Your task: Send back all the data below, exactly as given.

Scripts that build scenes:
○ ○ ○

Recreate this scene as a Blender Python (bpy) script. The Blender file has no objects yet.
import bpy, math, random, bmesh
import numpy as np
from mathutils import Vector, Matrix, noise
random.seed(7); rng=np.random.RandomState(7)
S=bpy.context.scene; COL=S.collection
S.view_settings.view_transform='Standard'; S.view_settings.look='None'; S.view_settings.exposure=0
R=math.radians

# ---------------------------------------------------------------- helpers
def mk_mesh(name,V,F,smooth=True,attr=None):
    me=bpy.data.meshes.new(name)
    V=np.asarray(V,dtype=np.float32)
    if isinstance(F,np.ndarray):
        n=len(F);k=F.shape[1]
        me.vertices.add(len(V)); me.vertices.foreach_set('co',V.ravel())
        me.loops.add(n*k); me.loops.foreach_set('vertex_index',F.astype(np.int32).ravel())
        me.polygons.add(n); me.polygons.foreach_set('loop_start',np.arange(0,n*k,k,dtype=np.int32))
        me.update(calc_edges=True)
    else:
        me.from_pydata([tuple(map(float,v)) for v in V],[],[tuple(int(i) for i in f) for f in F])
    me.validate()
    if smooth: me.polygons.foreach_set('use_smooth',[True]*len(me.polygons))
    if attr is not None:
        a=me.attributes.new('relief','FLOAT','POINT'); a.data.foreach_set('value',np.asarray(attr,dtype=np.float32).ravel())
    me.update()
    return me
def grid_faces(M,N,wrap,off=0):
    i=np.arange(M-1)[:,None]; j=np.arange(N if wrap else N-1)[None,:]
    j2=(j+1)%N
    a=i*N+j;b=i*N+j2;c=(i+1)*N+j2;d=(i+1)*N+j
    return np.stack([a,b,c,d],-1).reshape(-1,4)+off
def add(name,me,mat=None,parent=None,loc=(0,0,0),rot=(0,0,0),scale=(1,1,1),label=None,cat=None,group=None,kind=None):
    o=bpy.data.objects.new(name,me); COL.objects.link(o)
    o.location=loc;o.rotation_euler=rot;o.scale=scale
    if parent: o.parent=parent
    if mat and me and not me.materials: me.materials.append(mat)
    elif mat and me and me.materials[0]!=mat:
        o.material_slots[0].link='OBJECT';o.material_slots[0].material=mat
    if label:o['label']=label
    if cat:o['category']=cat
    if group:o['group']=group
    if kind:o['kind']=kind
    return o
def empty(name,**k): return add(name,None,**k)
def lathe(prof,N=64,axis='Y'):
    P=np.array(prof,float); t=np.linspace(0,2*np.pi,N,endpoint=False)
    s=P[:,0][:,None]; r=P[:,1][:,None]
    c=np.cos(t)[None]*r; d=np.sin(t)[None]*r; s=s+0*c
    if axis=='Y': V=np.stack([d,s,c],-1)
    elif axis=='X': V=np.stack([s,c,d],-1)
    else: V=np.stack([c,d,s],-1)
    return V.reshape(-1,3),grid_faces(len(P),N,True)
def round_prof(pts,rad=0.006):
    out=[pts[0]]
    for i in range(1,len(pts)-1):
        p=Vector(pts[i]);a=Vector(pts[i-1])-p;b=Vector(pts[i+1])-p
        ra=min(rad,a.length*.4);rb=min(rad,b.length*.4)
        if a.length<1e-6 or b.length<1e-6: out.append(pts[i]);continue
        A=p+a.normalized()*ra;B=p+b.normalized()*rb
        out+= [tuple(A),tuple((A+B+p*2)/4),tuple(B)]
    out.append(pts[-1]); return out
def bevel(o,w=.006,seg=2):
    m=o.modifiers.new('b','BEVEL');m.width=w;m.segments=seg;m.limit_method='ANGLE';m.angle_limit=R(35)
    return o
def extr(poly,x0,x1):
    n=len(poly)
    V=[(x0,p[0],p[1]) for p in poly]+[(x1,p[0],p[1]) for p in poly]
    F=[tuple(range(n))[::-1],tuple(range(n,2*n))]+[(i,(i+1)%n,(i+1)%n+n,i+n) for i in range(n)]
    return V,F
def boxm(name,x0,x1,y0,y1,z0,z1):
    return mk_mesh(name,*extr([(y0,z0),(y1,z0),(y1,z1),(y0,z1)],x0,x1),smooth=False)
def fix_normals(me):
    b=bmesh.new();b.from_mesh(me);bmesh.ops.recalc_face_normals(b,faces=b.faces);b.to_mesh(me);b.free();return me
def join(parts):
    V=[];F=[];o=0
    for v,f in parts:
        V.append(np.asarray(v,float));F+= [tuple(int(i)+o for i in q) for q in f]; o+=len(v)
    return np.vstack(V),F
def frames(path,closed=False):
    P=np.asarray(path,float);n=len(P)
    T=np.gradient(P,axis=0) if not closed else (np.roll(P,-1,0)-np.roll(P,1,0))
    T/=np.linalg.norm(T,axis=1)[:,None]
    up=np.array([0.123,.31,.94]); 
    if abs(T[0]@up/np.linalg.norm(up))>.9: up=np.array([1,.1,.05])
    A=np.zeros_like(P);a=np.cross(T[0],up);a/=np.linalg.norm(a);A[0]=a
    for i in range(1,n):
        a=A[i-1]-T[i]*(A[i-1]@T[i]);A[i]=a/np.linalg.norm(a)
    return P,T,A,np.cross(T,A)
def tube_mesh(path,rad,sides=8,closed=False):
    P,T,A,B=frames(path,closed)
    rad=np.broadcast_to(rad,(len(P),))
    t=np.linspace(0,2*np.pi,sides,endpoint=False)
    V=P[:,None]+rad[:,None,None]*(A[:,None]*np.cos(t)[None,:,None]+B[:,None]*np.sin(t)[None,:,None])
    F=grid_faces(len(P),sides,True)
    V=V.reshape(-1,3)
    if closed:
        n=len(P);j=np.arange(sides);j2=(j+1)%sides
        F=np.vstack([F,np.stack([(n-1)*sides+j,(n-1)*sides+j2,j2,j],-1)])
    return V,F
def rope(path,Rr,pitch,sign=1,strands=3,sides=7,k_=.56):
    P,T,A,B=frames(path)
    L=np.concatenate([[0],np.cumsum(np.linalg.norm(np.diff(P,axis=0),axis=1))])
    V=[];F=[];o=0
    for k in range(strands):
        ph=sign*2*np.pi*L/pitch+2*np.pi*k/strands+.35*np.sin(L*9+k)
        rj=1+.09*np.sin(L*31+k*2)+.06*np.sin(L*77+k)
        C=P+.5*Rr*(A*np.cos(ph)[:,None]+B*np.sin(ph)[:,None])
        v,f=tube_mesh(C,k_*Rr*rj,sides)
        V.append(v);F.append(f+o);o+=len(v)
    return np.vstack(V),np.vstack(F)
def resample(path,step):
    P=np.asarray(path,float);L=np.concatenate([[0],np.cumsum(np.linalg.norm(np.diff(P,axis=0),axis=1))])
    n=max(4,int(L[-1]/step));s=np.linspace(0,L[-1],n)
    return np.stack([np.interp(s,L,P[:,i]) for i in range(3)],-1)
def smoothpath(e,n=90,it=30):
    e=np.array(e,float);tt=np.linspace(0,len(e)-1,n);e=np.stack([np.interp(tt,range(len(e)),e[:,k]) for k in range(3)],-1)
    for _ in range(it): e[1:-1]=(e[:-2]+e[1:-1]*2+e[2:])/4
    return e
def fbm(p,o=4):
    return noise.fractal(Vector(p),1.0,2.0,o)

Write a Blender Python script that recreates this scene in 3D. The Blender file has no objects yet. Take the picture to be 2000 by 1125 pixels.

○ ○ ○

Solution for this task:
Recreate this scene as a Blender Python (bpy) script. The Blender file has no objects yet.
import bpy, math, random, bmesh
import numpy as np
from mathutils import Vector, Matrix, noise
random.seed(7); rng=np.random.RandomState(7)
S=bpy.context.scene; COL=S.collection
S.view_settings.view_transform='Standard'; S.view_settings.look='None'; S.view_settings.exposure=0
R=math.radians

# ---------------------------------------------------------------- helpers
def mk_mesh(name,V,F,smooth=True,attr=None):
    me=bpy.data.meshes.new(name)
    V=np.asarray(V,dtype=np.float32)
    if isinstance(F,np.ndarray):
        n=len(F);k=F.shape[1]
        me.vertices.add(len(V)); me.vertices.foreach_set('co',V.ravel())
        me.loops.add(n*k); me.loops.foreach_set('vertex_index',F.astype(np.int32).ravel())
        me.polygons.add(n); me.polygons.foreach_set('loop_start',np.arange(0,n*k,k,dtype=np.int32))
        me.update(calc_edges=True)
    else:
        me.from_pydata([tuple(map(float,v)) for v in V],[],[tuple(int(i) for i in f) for f in F])
    me.validate()
    if smooth: me.polygons.foreach_set('use_smooth',[True]*len(me.polygons))
    if attr is not None:
        a=me.attributes.new('relief','FLOAT','POINT'); a.data.foreach_set('value',np.asarray(attr,dtype=np.float32).ravel())
    me.update()
    return me
def grid_faces(M,N,wrap,off=0):
    i=np.arange(M-1)[:,None]; j=np.arange(N if wrap else N-1)[None,:]
    j2=(j+1)%N
    a=i*N+j;b=i*N+j2;c=(i+1)*N+j2;d=(i+1)*N+j
    return np.stack([a,b,c,d],-1).reshape(-1,4)+off
def add(name,me,mat=None,parent=None,loc=(0,0,0),rot=(0,0,0),scale=(1,1,1),label=None,cat=None,group=None,kind=None):
    o=bpy.data.objects.new(name,me); COL.objects.link(o)
    o.location=loc;o.rotation_euler=rot;o.scale=scale
    if parent: o.parent=parent
    if mat and me and not me.materials: me.materials.append(mat)
    elif mat and me and me.materials[0]!=mat:
        o.material_slots[0].link='OBJECT';o.material_slots[0].material=mat
    if label:o['label']=label
    if cat:o['category']=cat
    if group:o['group']=group
    if kind:o['kind']=kind
    return o
def empty(name,**k): return add(name,None,**k)
def lathe(prof,N=64,axis='Y'):
    P=np.array(prof,float); t=np.linspace(0,2*np.pi,N,endpoint=False)
    s=P[:,0][:,None]; r=P[:,1][:,None]
    c=np.cos(t)[None]*r; d=np.sin(t)[None]*r; s=s+0*c
    if axis=='Y': V=np.stack([d,s,c],-1)
    elif axis=='X': V=np.stack([s,c,d],-1)
    else: V=np.stack([c,d,s],-1)
    return V.reshape(-1,3),grid_faces(len(P),N,True)
def round_prof(pts,rad=0.006):
    out=[pts[0]]
    for i in range(1,len(pts)-1):
        p=Vector(pts[i]);a=Vector(pts[i-1])-p;b=Vector(pts[i+1])-p
        ra=min(rad,a.length*.4);rb=min(rad,b.length*.4)
        if a.length<1e-6 or b.length<1e-6: out.append(pts[i]);continue
        A=p+a.normalized()*ra;B=p+b.normalized()*rb
        out+= [tuple(A),tuple((A+B+p*2)/4),tuple(B)]
    out.append(pts[-1]); return out
def bevel(o,w=.006,seg=2):
    m=o.modifiers.new('b','BEVEL');m.width=w;m.segments=seg;m.limit_method='ANGLE';m.angle_limit=R(35)
    return o
def extr(poly,x0,x1):
    n=len(poly)
    V=[(x0,p[0],p[1]) for p in poly]+[(x1,p[0],p[1]) for p in poly]
    F=[tuple(range(n))[::-1],tuple(range(n,2*n))]+[(i,(i+1)%n,(i+1)%n+n,i+n) for i in range(n)]
    return V,F
def boxm(name,x0,x1,y0,y1,z0,z1):
    return mk_mesh(name,*extr([(y0,z0),(y1,z0),(y1,z1),(y0,z1)],x0,x1),smooth=False)
def fix_normals(me):
    b=bmesh.new();b.from_mesh(me);bmesh.ops.recalc_face_normals(b,faces=b.faces);b.to_mesh(me);b.free();return me
def join(parts):
    V=[];F=[];o=0
    for v,f in parts:
        V.append(np.asarray(v,float));F+= [tuple(int(i)+o for i in q) for q in f]; o+=len(v)
    return np.vstack(V),F
def frames(path,closed=False):
    P=np.asarray(path,float);n=len(P)
    T=np.gradient(P,axis=0) if not closed else (np.roll(P,-1,0)-np.roll(P,1,0))
    T/=np.linalg.norm(T,axis=1)[:,None]
    up=np.array([0.123,.31,.94]); 
    if abs(T[0]@up/np.linalg.norm(up))>.9: up=np.array([1,.1,.05])
    A=np.zeros_like(P);a=np.cross(T[0],up);a/=np.linalg.norm(a);A[0]=a
    for i in range(1,n):
        a=A[i-1]-T[i]*(A[i-1]@T[i]);A[i]=a/np.linalg.norm(a)
    return P,T,A,np.cross(T,A)
def tube_mesh(path,rad,sides=8,closed=False):
    P,T,A,B=frames(path,closed)
    rad=np.broadcast_to(rad,(len(P),))
    t=np.linspace(0,2*np.pi,sides,endpoint=False)
    V=P[:,None]+rad[:,None,None]*(A[:,None]*np.cos(t)[None,:,None]+B[:,None]*np.sin(t)[None,:,None])
    F=grid_faces(len(P),sides,True)
    V=V.reshape(-1,3)
    if closed:
        n=len(P);j=np.arange(sides);j2=(j+1)%sides
        F=np.vstack([F,np.stack([(n-1)*sides+j,(n-1)*sides+j2,j2,j],-1)])
    return V,F
def rope(path,Rr,pitch,sign=1,strands=3,sides=7,k_=.56):
    P,T,A,B=frames(path)
    L=np.concatenate([[0],np.cumsum(np.linalg.norm(np.diff(P,axis=0),axis=1))])
    V=[];F=[];o=0
    for k in range(strands):
        ph=sign*2*np.pi*L/pitch+2*np.pi*k/strands+.35*np.sin(L*9+k)
        rj=1+.09*np.sin(L*31+k*2)+.06*np.sin(L*77+k)
        C=P+.5*Rr*(A*np.cos(ph)[:,None]+B*np.sin(ph)[:,None])
        v,f=tube_mesh(C,k_*Rr*rj,sides)
        V.append(v);F.append(f+o);o+=len(v)
    return np.vstack(V),np.vstack(F)
def resample(path,step):
    P=np.asarray(path,float);L=np.concatenate([[0],np.cumsum(np.linalg.norm(np.diff(P,axis=0),axis=1))])
    n=max(4,int(L[-1]/step));s=np.linspace(0,L[-1],n)
    return np.stack([np.interp(s,L,P[:,i]) for i in range(3)],-1)
def smoothpath(e,n=90,it=30):
    e=np.array(e,float);tt=np.linspace(0,len(e)-1,n);e=np.stack([np.interp(tt,range(len(e)),e[:,k]) for k in range(3)],-1)
    for _ in range(it): e[1:-1]=(e[:-2]+e[1:-1]*2+e[2:])/4
    return e
def fbm(p,o=4):
    return noise.fractal(Vector(p),1.0,2.0,o)

Write a Blender Python script that recreates this scene in 3D. The Blender file has no objects yet. Take the picture to be 2000 by 1125 pixels.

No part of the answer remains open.